2. I turned fifty recently and decided to spoil myself with something I’ve always wanted – a vintage Aston Martin DB5. It’s the iconic model that was made famous in Goldfinger and again in Skyfall and it’s as old as I am.

3. Unusually for me, I’m currently boatless but am eagerly awaiting delivery of my new Palm Beach 52-footer. I’m a longtime fan of Princess Yachts but at the moment I feel really connected to Palm Beach and love what Mark Richards is doing with his boats.

4. I’m the proud owner of a very rare Armin Strom watch. It’s solid gold and a bit vintage in that it’s got a restored movement from the 1920s that’s been jewelled and skeltonised. It’s one of only 25 in the world – up until a few years back Strom only made five watches a year.

5. Any Tuscan holiday I ever had. Even though I was born and raised in Australia, I’m half Italian and I feel a connection with the country of my ancestors. Tuscany is my favourite spot in the world. I love the hills and, of course, the beautiful coastline.

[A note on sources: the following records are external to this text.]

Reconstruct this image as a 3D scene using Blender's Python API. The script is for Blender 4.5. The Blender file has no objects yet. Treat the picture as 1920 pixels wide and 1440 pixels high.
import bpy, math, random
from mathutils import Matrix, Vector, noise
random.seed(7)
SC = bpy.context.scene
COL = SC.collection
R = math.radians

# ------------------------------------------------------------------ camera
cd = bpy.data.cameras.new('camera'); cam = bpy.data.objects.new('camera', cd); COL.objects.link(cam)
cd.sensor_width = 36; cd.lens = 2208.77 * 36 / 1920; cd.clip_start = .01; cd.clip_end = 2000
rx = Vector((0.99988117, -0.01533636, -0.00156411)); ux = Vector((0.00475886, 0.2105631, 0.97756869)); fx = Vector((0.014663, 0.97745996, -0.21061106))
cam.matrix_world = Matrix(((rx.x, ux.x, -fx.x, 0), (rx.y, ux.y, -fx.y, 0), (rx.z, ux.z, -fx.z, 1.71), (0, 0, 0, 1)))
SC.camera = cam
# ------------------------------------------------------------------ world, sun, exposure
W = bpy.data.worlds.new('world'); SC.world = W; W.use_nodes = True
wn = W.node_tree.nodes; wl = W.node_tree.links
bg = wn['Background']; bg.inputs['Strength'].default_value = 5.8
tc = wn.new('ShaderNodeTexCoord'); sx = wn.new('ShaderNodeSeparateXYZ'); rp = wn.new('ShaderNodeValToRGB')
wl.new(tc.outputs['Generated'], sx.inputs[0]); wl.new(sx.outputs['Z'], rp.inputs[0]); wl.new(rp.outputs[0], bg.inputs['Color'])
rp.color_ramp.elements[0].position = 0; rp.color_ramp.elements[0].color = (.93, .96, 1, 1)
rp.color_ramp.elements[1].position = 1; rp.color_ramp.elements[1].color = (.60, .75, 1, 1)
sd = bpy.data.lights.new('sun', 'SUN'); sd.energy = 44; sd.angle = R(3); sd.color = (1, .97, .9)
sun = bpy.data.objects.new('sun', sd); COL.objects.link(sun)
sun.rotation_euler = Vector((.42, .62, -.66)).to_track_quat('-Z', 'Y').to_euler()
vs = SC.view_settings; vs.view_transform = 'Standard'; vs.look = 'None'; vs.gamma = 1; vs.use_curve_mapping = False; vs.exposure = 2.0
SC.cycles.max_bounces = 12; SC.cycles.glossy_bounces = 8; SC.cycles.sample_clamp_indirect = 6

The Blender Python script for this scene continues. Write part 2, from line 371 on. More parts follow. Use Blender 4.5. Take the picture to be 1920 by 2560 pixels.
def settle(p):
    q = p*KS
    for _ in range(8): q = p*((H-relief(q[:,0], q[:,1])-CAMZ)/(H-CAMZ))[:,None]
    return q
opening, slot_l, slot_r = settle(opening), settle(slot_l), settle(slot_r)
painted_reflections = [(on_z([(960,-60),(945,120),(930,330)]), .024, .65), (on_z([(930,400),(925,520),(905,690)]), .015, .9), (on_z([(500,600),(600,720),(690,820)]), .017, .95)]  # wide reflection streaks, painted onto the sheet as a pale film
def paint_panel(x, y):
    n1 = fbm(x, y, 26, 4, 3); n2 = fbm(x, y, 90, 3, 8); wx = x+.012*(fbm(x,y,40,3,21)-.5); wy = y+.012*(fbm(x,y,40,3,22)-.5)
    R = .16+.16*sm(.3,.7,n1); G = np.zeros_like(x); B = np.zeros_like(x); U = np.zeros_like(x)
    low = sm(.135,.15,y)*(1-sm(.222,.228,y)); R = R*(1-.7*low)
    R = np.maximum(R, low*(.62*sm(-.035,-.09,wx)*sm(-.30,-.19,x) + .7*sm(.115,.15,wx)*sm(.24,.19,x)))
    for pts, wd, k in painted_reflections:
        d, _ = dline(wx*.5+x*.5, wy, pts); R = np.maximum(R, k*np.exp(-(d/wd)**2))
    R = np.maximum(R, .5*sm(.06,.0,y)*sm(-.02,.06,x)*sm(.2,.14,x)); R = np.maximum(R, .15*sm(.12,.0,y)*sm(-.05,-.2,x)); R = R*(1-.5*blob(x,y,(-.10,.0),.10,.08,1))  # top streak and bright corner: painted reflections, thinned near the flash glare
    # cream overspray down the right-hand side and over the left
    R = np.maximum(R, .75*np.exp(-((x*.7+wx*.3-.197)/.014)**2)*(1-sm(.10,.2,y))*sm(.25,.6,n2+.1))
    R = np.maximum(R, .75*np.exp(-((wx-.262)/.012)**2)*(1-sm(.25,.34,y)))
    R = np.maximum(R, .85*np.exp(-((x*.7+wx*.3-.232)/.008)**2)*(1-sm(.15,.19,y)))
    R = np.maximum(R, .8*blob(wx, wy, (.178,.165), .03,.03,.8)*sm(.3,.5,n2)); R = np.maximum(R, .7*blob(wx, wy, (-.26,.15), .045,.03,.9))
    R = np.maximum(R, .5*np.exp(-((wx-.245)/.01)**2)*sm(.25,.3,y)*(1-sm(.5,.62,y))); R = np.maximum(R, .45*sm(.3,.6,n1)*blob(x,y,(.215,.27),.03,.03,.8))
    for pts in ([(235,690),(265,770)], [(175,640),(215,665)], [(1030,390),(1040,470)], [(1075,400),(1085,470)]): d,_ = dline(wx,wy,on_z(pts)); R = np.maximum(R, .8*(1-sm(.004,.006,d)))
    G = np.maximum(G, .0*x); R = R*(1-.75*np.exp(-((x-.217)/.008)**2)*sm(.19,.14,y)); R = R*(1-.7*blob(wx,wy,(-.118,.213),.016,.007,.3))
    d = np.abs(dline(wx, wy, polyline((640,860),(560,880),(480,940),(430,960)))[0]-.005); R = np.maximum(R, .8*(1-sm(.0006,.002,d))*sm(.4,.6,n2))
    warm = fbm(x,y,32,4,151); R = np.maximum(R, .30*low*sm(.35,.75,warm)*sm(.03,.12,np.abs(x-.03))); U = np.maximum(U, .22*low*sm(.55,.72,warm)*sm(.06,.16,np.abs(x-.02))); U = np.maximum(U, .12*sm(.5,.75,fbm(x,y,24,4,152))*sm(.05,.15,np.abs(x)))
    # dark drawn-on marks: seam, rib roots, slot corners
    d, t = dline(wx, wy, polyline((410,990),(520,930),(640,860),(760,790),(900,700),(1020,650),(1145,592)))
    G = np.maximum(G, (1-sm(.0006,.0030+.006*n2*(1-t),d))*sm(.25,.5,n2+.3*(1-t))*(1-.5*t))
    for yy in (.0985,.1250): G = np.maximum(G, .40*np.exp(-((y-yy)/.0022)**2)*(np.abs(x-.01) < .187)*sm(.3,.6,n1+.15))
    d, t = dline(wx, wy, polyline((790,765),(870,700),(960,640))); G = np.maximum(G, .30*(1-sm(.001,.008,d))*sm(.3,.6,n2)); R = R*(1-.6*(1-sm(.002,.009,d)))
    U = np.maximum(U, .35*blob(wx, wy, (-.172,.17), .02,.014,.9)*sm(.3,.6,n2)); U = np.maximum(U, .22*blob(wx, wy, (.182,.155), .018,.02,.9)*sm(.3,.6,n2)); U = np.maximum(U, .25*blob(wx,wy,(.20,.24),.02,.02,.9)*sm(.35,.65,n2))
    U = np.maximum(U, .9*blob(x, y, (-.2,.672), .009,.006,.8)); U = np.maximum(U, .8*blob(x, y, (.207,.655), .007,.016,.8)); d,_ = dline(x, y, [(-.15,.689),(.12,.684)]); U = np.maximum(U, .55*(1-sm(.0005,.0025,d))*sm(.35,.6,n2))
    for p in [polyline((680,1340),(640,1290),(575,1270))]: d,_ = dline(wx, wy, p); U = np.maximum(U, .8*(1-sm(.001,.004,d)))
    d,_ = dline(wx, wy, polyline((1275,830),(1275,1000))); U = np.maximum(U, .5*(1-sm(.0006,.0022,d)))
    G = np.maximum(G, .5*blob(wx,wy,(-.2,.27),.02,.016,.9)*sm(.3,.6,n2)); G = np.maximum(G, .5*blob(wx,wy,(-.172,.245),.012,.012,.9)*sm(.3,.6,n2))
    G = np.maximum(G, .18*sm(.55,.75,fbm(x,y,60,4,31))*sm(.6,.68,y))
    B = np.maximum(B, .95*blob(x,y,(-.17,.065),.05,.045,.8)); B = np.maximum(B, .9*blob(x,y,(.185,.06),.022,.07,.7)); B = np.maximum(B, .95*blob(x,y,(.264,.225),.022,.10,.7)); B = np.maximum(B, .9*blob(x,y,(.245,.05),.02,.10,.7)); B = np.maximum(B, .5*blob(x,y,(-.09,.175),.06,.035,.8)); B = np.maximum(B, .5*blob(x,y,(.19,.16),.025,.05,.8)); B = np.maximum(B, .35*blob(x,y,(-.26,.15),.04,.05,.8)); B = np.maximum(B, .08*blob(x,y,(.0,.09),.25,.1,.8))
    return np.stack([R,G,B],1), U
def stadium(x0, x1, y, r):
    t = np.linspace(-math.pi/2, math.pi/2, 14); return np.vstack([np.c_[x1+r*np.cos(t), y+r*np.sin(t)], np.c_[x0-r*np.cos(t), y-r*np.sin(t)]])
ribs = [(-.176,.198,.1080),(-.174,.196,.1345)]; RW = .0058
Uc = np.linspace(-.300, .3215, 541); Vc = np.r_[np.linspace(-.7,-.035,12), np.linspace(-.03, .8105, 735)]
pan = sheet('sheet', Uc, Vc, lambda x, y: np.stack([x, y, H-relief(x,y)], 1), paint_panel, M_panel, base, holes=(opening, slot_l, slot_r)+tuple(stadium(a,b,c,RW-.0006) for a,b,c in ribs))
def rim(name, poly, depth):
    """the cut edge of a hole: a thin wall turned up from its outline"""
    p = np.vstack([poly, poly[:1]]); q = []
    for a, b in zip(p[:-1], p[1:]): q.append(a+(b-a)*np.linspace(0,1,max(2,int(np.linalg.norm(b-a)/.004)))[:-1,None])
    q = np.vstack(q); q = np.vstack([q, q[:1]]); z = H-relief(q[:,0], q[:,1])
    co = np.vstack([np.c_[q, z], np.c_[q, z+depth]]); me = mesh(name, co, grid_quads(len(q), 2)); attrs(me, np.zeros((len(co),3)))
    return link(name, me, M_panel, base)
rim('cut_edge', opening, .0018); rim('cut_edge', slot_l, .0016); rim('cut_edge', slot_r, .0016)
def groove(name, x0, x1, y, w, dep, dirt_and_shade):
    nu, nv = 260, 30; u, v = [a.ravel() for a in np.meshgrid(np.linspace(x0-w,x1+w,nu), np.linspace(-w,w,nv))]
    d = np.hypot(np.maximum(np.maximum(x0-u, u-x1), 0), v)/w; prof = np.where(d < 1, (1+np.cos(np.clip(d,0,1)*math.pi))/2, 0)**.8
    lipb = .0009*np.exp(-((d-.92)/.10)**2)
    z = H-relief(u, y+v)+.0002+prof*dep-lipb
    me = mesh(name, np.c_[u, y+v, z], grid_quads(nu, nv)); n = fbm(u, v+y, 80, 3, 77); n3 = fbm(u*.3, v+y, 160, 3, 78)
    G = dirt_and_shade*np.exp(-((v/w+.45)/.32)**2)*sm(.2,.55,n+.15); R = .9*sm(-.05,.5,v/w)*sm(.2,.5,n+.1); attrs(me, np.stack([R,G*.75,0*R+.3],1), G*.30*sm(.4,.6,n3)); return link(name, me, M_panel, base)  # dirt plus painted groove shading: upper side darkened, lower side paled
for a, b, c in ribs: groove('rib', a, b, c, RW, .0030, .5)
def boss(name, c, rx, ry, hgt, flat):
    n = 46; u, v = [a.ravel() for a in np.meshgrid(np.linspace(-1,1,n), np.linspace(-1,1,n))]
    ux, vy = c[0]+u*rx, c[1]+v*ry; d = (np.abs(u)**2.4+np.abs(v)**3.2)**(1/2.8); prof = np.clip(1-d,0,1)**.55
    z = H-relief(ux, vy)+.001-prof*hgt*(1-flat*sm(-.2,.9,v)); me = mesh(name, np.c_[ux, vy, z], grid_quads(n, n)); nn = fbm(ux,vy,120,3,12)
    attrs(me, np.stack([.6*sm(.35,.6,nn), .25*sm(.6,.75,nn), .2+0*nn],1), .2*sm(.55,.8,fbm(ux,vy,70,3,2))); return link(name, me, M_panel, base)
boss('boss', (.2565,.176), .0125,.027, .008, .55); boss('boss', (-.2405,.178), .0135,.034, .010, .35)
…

6. Asking me to choose a favourite piece of jewellery is like asking someone to choose a favourite child but I’ve always loved pink diamonds. I made the first pink diamond I ever bought, 20 years ago, into a ring for myself that I wear to this day.

7. Though I do get some suits tailor made in Italy my favourite place to buy clothes is Latitude Clothing Company in Sanctuary Cove. Pretty much every item of clothing I enjoy wearing I got from there.

8. Jetskiing is the best form of stress relief ever invented and my Sea-Doo RXP is the best fun in the world. It’s about five years old now but it still goes like hell.

9. People are surprised to discover how little interest I have in technology – I don’t even use a computer. I manage to run my business and life with just my little iPhone 4s.

10. I – or more accurately my eight-year-old daughter – have just come into possession of a puppy called Minty. He’s a mixture of bichon, silky and something else and looks like a miniature English sheepdog.